We have no Super Bowl plans.  My Super Bowl plans fell to hell when the Cowboys wussed out in the Philadelphia game and lost 44-6.  I personally think Tony Romo was just thinking about where he was going on vacation with Jessica Simpson once the game had ended.  I don’t hate the Cowboys for throwing this season down the tubes in the last four or five games of the season…. The Cowboys will have plenty of time to build a decent special teams and for God’s sake get some decent backup help for Tony Romo – I mean, when he’s out – get someone who can throw a football for the love of sunny Jesus!

I root for the underdog and that’s why I’m rooting for the Arizona Cardinals tomorrow.  For them to win tomorrow, it would be as good as last year when the Giants stunned the Patriots and ruined their perfect season.  I’d be very happy to see Arizona kick ass tomorrow.

On a somewhat related note – I watched Heat on tv earlier today – you know, the Al Pacino/Robert De Niro movie.  Al Pacino is the hero cop and Robert De Niro is the criminal and we all know crime is bad, but every time I see the movie, I can’t help myself… Robert De Niro is stunningly attractive in his starched white shirts and the way he is in control of every situation.  He’s got that intelligence – much like Dr. Evil where you are an actual doctor and choose to be evil.  I think because he’s a criminal, but sensitive and caring and a sharp dresser and has that sexy goatee – I want things to work out well for him.  I want him to come to his senses and know that knocking off banks isn’t right and that he should start a travel agency – because people need to get out and see the world.  So, **spoiler alert** I really get bummed when Robert De Niro’s character gets shot at the end of the movie.  He and Eady should have taken off together and started off on a wonderful life with a big travel agency and home based marketing consultation business.

Is it me or does anyone else enjoy watching the extras in movies?  I’m watching a Knight’s Tale and I swear I get a kick out of the sword fight scene when Paul Bettany goes on about Heath Ledger and the extras stop cheering – but there are two women in the background who start cheering too soon and raise their arms…. it’s really quite funny.  Apparently, none of the extras could speak English and didn’t know what was going on.  They were probably all strung out on methamphetamine or rufees.

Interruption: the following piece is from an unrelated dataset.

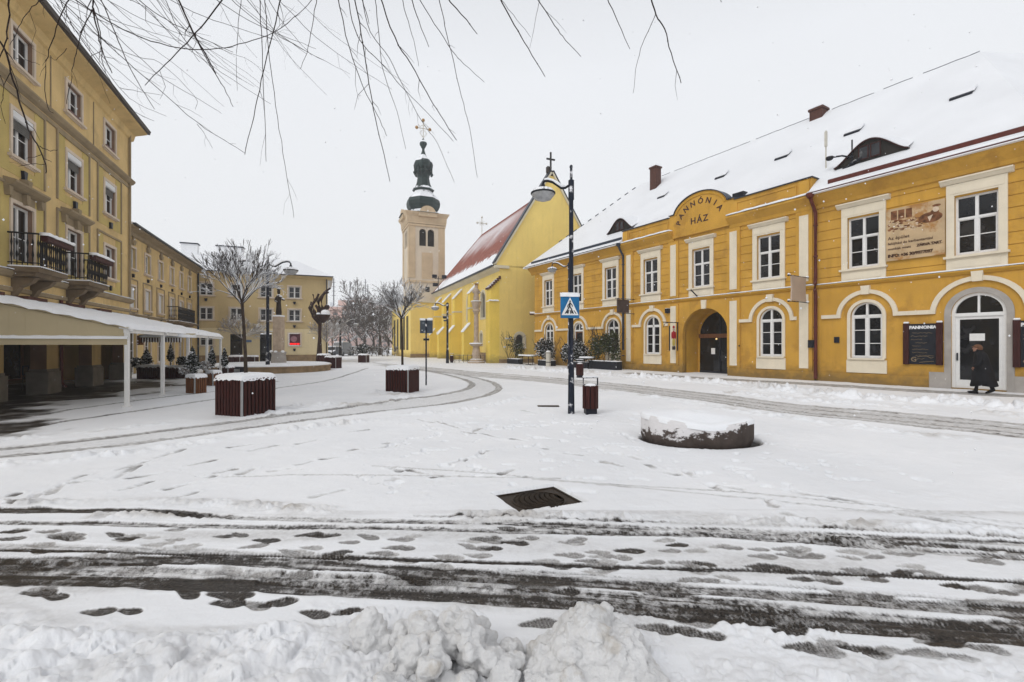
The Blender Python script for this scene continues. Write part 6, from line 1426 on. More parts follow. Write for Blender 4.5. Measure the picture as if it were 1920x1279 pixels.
# rotation: the left side goes (-cos t, sin t) so local x axis = (cos t, -sin t) -> rz = -t
c1 = G(455, 782); c2p = G(766, 737.5)
slat_box('large dark red slatted tree planter in the left foreground, icicle-edged snow on top', c1, .86, -R(21.5), .86, group='dark red slatted tree planters', n=9)
slat_box('dark red slatted tree planter in the middle of the square beside the thin sign post', c2p, .83, -R(12), .83, group='dark red slatted tree planters', n=9)
def planter_tree(label, x, y, z0, fork, lean, seed, w=1.0, hgt=1.5, den=5):
    rg = random.Random(seed); t_ = thing('tree', label, 'tree', (x, y, z0), 0, 'young trees growing in planters')
    mb = MB(); mb.tube([(0, 0, -.1), (lean * .2, 0, fork * .3), (lean * .7, .02, fork * .7), (lean, 0, fork)], [.045, .038, .034, .036], 8); obj('trunk', mb, M['bark'], t_)
    mb = MB()
    for k in range(12):
        a = 2 * pi * k / 12 + rg.uniform(-.3, .3); s = rg.uniform(.35, 1.15)
        grow(mb, (lean, 0, fork - rg.uniform(0, .1)), (cos(a) * s * w * 1.15, sin(a) * s * w * 1.15, 1.0), hgt * .32, .020, den, rg, .46, .08, (2, 3), .0052, 4, .13, .68)
    obj('crown', mb, M['bark_snow'], t_); return t_
mx1 = (c1[0] - .43 * cos(R(21.5)) + .43 * sin(R(21.5)), c1[1] + .43 * sin(R(21.5)) + .43 * cos(R(21.5)))
planter_tree('young bare tree dusted with snow growing from the large left planter', mx1[0], mx1[1], .86, 1.80, -.10, 5, .95, 1.35, 5)
mx2 = (c2p[0] - .41 * cos(R(12)) + .41 * sin(R(12)), c2p[1] + .41 * sin(R(12)) + .41 * cos(R(12)))
planter_tree('young bare tree with a round snowy crown growing from the middle planter', mx2[0], mx2[1], .83, 1.75, -.04, 9, 1.05, 1.25, 5)
# the other dark red boxes of the terrace
def box_at(label, px, py, wpx, hpx, th_=0.25, n=8, wood='wood_red', ratio=.6, group='planter boxes of the terrace', snow=.08):
    x, y = G(px, py); s_ = FPX / y; return slat_box(label, (x, y), 1, -th_, hpx / s_, wood, group, n, False, snow, rect=(wpx / s_, wpx / s_ * ratio))
box_at('long dark red planter box under the awning, left of the second awning post', 302, 711, 46, 24, .02, 12, ratio=.35)
box_at('long dark red planter box between the second awning post and the square planter', 350, 710, 36, 22, .02, 9, ratio=.35)
box_at('small square brown planter with an evergreen, nearest of the terrace boxes', 366, 738, 24, 32, .35, 5, 'wood_brown', .9)
box_at('square brown planter with a conifer behind the nearest small planter', 400, 724, 20, 26, .3, 5, 'wood_brown', .8)
box_at('dark planter box by the end of the awning holding a narrow conifer', 428, 706, 22, 18, .2, 6)
box_at('dark red box left of the raised fountain, first of the row', 450, 690, 22, 22, .05, 6, ratio=.8); box_at('dark red box in the row left of the lamp, half behind the first box', 463, 686, 14, 18, .05, 5, ratio=.8); box_at('dark red box in the row nearest the statue side', 478, 686, 14, 18, .05, 5, ratio=.8)
box_at('dark red box at the right end of the fountain, the left one of two', 612, 686, 18, 21, .1, 5, ratio=.9); box_at('dark red box at the right end of the fountain, the nearer right one of two', 630, 691, 24, 22, .25, 6, ratio=.7)
box_at('dark square planter with a snow-laden bush standing alone in the far street', 687, 680, 16, 15, .05, 5, ratio=.9)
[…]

And on a separate note – I’m starting a movement to keep Christmas trees up all year around.  I’ve still got mine up complete with ornaments and lights.  I think I can keep this going until April at the very least.  Maybe I’ll just put all the other decorations, like Christmas stockings, away and keep the tree up because you never know when you’ll need a pre-lit, decorated Christmas tree for that special holiday celebration.  Christmas trees are holiday trees anyway – so why can’t I use it for my Valentine’s Day or St. Patrick’s Day celebration?  This is the argument I’m giving my husband.  At least the tree hides the fact that I haven’t done laundry and I’ve been wearing the same pants for two weeks.  Well, not two weeks and it’s just pajama bottoms but I seriously need to get some laundry done.